The CourseRecords are maintained in a HashMap as shown in Figure 1. Here Term is the
key, while the value is again a sub-HashMap. The key for sub-HashMap is the course, while
the value of the sub-HashMap is the information about the course.
Fig. 1 Hashmap of a single department
Each server also maintains a log file containing the history of all the operations that have
been performed on that server. This should be an external text file (one per server) and
shall provide as much information as possible about what operations are performed, at
what time and who performed the operation.
These are some details that a single log file
record must contain:
• Date and time the request was sent.
• Request type (enrol in a course, drop a course, etc.).
• Request parameters (studentID, courseID, etc.).
• Request successfully completed/failed.
• Server response for the particular request.
Advisor Role:
The operations that can be performed by an advisor are the following:
• addCourse (courseID, semester):
When an advisor invokes this method through the server associated with this advisor
(determined by the unique advisorID prefix), attempts to add a course with the
information passed, and inserts the record at the appropriate location in the hash map.

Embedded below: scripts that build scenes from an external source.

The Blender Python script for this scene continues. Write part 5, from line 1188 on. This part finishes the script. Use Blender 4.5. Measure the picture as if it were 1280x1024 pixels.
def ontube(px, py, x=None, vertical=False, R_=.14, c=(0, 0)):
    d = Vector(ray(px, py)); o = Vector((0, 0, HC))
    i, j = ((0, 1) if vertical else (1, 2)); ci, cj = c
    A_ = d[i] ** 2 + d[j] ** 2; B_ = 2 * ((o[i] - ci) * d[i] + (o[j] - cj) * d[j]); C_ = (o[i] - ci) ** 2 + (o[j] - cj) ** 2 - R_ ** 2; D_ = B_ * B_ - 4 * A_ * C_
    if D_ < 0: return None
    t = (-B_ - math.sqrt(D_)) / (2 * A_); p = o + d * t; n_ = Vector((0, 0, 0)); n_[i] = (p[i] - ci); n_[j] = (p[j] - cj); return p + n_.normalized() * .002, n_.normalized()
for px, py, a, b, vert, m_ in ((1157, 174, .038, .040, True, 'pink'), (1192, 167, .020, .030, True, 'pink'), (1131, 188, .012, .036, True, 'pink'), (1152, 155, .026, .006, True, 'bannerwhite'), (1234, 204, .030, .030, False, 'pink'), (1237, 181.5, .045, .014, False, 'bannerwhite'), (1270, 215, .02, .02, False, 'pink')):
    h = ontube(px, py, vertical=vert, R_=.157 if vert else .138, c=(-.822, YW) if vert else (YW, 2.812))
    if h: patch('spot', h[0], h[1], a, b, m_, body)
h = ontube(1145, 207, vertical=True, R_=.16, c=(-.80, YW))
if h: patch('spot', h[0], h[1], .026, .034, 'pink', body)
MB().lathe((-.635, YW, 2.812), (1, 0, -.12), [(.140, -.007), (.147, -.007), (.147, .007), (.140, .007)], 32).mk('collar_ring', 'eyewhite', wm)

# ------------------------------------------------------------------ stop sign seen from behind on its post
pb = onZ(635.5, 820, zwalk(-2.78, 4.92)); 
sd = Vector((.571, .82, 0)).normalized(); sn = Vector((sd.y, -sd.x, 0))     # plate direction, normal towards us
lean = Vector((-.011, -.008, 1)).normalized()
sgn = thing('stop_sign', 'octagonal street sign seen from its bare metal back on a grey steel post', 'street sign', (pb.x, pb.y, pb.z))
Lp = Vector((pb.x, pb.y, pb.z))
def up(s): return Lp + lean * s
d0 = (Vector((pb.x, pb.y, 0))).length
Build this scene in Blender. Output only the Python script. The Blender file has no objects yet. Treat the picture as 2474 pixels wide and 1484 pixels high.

The server returns information to the advisor whether the operation was successful or
not and both the server and the client store this information in their logs. If a course
already exists in a semester, the advisor can’t add it again in the same semester. If a
course does not exist in the database in that semester, then add it. Log the information
into the advisor log file.
• removeCourse (courseID, semester):
When invoked by an advisor, the server associated with that advisor (determined by the
unique advisorID) searches in the hashmap to find and delete the course for the
indicated semester.
Upon success or failure it returns a message to the advisor and the
logs are updated with this information. If a course does not exist, then obviously there is
no deletion performed. Just in case that, if a course exists and a student is enrolled into
that course, then, delete the course and take the necessary actions. Log the information
into the log file.
• listCourseAvailability (semester):
When an advisor invokes this method from his/her department through the associated
server, that department server concurrently finds out the number of spaces available for
each course in all the servers, for only the given semester. This requires inter server
communication that will be done using UDP/IP sockets and result will be returned to
the student.
Student Role:
The operations that can be performed by a student are the following:
• enrolCourse (studentID, courseID, semester):
When a student invokes this method from his/her department through the server
associated with this student (determined by the unique studentID prefix) attempts to
enroll the student in that course and change the capacity left in that course. Also if the
enrolment was successful or not, an appropriate message is displayed to the student and
both the server and the client stores this information in their logs.
• getClassSchedule (studentID):
When a student invokes this method from his/her department through the server
associated with this student, that department server gets all the courses enrolled by the
student and display them on the console. Here, schedule from all the semesters, Fall,
Winter and Summer, should be displayed.
• dropCourse (studentID, courseID):
When a student invokes this method from his/her department through the server
associated with this student (determined by the unique studentID prefix) searches the
hash map to find the courseID and drops the course. Upon success or failure it returns a
message to the student and the logs are updated with this information. It is required to
check that the course can only be dropped if it was enrolled by the same student who
sends drop request.
Thus, this application has a number of servers (one per department) each implementing the
above operations for that department, StudentClient invoking the student’s operations at
the associated server as necessary and AdvisorClient invoking the advisor’s operations at
the associated server. When a server is started, it registers its address and
related/necessary information with a central repository.
For each operation, the
StudentClient/AdvisorClient finds the required information about the associated server
from the central repository and invokes the corresponding operation. Your server should
ensure that a student can only perform a student operation and cannot perform
an advisor operation, but an advisor can perform all operations.
In this assignment, you are going to develop this application using Java RMI. Specifically,
do the following:
• Write the Java RMI interface definition for the server with the specified operations.
• Implement the server.
• Design and implement a StudentClient, which invokes the server system to test the
correct operation of the DCRS invoking multiple servers (each of the servers initially
has a few records) and multiple students.
• Design and implement an AdvisorClient, which invokes the server system to test the
correct operation of the DCRS invoking multiple servers (each of the servers initially
has a few records) and multiple advisors.
You should design the server maximizing concurrency. In other words, use proper
synchronization that allows multiple users to perform operations for the same or different
records at the same time.
MARKING SCHEME
[30%] Design Documentation: Describe the techniques you use and your architecture,
including the data structures. Design proper and sufficient test scenarios and
explain what you want to test. Describe the most important/difficult part in this
assignment. You can use UML and text description, but limit the document to 10
pages. Submit the documentation and code electronically by the due date; print the
documentation and bring it to your DEMO.
[70%] DEMO in the Lab: You have to register for a 5–10 minutes demo. Please come to the
lab session and choose your preferred demo time in advance. You cannot demo
without registering, so if you did not register before the demo week, you will lose
40% of the marks. Your demo should focus on the following.
[50%] The correctness of code: Demo your designed test scenarios to illustrate the
correctness of your design. If your test scenarios do not cover all possible
issues, you will lose part of marks up to 40%.
[20%] Questions: You need to answer some simple questions (like what we have
discussed during lab tutorials) during the demo. They can be theoretical
related directly to your implementation of the assignment.